Trade, tourism, tumult: Caribbean leaders look for solutions

                  SANTO DOMINGO, Dominican Republic (AP) -- Juggling competing
                  economic interests, Latin American and Caribbean leaders address the perils
                  and promise of free trade at a 25-nation summit in Santo Domingo this
                  weekend.

                  Promoting the region's $18 billion tourism industry also headlines the
                  Association of Caribbean States summit, comprised of Mexico, Venezuela,
                  Colombia, Cuba and the smaller nations of Central America and the
                  Caribbean.

                  Forging a unified Caribbean trade strategy has eluded the unwieldy
                  association since its inception in 1994.

                  Mexico joined the North American Free Trade Agreement that year,
                  triggering a loss of thousands of Caribbean jobs in the garment industry
                  because of Mexico's trading privileges with the United States.

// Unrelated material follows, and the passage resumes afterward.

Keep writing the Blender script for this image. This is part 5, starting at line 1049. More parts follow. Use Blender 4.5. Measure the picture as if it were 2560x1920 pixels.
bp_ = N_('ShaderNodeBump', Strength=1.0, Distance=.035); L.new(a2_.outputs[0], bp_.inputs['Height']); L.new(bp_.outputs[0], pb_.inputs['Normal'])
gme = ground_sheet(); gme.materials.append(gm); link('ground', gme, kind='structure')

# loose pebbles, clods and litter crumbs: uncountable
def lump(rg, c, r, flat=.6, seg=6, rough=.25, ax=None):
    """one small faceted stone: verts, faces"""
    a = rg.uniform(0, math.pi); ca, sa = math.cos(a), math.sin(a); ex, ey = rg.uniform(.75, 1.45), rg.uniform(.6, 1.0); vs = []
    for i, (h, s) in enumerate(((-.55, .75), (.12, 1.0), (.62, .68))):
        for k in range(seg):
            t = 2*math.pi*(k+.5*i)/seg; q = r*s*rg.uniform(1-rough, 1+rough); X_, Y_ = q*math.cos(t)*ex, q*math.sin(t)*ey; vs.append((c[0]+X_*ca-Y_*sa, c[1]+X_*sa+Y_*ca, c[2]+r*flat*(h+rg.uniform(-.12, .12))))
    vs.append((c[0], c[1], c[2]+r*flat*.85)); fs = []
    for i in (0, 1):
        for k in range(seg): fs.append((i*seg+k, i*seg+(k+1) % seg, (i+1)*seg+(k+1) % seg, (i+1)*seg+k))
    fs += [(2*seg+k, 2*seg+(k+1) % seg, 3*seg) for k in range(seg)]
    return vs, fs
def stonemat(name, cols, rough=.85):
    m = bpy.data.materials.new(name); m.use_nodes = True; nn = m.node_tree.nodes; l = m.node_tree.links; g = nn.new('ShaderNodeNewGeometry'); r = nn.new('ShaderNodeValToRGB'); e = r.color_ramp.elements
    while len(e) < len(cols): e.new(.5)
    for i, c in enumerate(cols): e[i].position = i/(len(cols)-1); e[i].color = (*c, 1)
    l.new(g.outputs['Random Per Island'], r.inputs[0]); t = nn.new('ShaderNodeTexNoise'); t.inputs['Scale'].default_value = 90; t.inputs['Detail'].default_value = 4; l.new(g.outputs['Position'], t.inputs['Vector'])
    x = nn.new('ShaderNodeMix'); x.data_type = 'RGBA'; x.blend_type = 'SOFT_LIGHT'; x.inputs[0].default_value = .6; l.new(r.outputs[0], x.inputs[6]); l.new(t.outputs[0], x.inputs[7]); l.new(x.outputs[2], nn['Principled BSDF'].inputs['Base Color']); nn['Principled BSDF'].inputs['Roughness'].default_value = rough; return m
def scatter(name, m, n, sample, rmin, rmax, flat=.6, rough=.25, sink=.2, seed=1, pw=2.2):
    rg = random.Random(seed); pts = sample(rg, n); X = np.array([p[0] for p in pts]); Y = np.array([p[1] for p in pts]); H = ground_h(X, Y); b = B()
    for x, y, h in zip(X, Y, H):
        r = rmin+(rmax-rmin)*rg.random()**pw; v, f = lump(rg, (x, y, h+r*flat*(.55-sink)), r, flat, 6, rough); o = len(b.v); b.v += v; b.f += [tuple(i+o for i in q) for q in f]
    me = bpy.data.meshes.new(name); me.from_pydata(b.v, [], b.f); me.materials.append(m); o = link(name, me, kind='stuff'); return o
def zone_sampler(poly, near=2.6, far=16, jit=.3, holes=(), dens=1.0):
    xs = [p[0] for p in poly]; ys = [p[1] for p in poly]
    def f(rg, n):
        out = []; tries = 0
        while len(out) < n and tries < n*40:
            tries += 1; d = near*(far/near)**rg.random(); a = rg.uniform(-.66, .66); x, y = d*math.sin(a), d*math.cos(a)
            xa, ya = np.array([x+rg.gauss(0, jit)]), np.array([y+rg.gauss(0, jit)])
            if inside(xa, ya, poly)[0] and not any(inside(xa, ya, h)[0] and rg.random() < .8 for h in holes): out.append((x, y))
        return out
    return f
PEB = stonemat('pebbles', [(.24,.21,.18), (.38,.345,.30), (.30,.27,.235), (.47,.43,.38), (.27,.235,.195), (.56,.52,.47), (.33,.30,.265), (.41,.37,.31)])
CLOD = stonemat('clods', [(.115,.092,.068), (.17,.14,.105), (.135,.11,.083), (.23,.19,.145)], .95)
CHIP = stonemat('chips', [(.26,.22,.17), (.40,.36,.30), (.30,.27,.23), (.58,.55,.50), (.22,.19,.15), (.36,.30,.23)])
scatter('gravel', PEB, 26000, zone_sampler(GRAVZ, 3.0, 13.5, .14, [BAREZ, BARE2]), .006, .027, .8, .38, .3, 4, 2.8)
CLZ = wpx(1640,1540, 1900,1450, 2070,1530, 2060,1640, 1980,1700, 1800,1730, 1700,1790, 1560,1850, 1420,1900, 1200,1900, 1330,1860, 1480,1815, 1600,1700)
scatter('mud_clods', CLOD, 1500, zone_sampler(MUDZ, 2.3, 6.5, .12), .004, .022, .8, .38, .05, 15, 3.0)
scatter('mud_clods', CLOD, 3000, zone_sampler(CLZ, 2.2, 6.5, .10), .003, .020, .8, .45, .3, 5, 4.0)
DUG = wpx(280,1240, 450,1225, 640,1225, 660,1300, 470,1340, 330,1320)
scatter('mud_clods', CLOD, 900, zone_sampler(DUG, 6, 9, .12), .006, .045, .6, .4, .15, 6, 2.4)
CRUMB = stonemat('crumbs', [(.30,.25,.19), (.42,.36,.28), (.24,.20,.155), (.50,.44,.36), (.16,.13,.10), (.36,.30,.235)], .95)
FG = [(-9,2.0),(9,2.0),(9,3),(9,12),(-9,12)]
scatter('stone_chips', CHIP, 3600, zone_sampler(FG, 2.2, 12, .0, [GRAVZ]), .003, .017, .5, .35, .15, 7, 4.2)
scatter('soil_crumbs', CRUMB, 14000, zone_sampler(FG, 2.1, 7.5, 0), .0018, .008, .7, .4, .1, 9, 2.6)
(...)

                  Banana-producing Caribbean states suffered a more recent blow when the
                  World Trade Organization upheld a U.S. challenge that their subsidized
                  exports to Europe violated free trade rules.

                  The topic is a sensitive one since the association's banana-producing
                  members in Central America, where U.S. multinationals operate, stand to
                  benefit from the WTO ruling. Its Caribbean members face the loss of
                  thousands more jobs.

                  "We cannot change the rules of the game," Secretary-General Simon Molina
                  Duarte acknowledged in an interview. "The countries involved have almost
                  nothing to say."

                  But he said the association can prepare its smaller nations for unrestricted
                  free trade by creating a regional tariff system that builds upon existing trade
                  agreements among members, such as the 15-member Caribbean Community
                  trade bloc.

                  Globalization's perils are a favorite theme of Cuba's Fidel Castro, whose
                  communist nation has been left out of talks on creating a Free Trade Area of
                  the Americas by 2005 -- even though Cuba is a member of the Caribbean
                  association.

                  In a recent speech to diplomats of the association, Molina Duarte suggested
                  that the organization help get Cuba into the free trade process -- an idea
                  sure to raise hackles in Washington.

                  Castro has vigorously courted his Caribbean neighbors in recent years and is
                  unlikely to be criticized for his recent crackdown on political dissidents. Still,
                  at a summit planning meeting, a Cuban delegation objected to a position
                  paper suggesting that democracy was a condition for development.

                  No longer fearing reprisals from Washington, Caribbean democracies are
                  reaching out to Castro, hoping for extra muscle in upcoming talks with
                  European trading partners.

                  Collectively, the member states have a population of more than 200 million
                  and a $500 billion gross domestic product. But Molina Duarte noted that the
                  region's development -- largely dependent on tourism -- is hampered by
                  frequent natural disasters and a need for better transportation links.

                  The devastating 1998 Atlantic hurricane season killed 9,500 people, caused
                  billions of dollars in damage and set back Honduran and Nicaraguan
                  development by decades.

                  Aid has been slow in coming. Some nations have forgiven the two countries'
                  foreign debts, while a $956 million U.S. aid package for nations devastated
                  by Hurricane Mitch is held up in the U.S. Congress.

                  Leaders were to arrive Friday and meet through Sunday.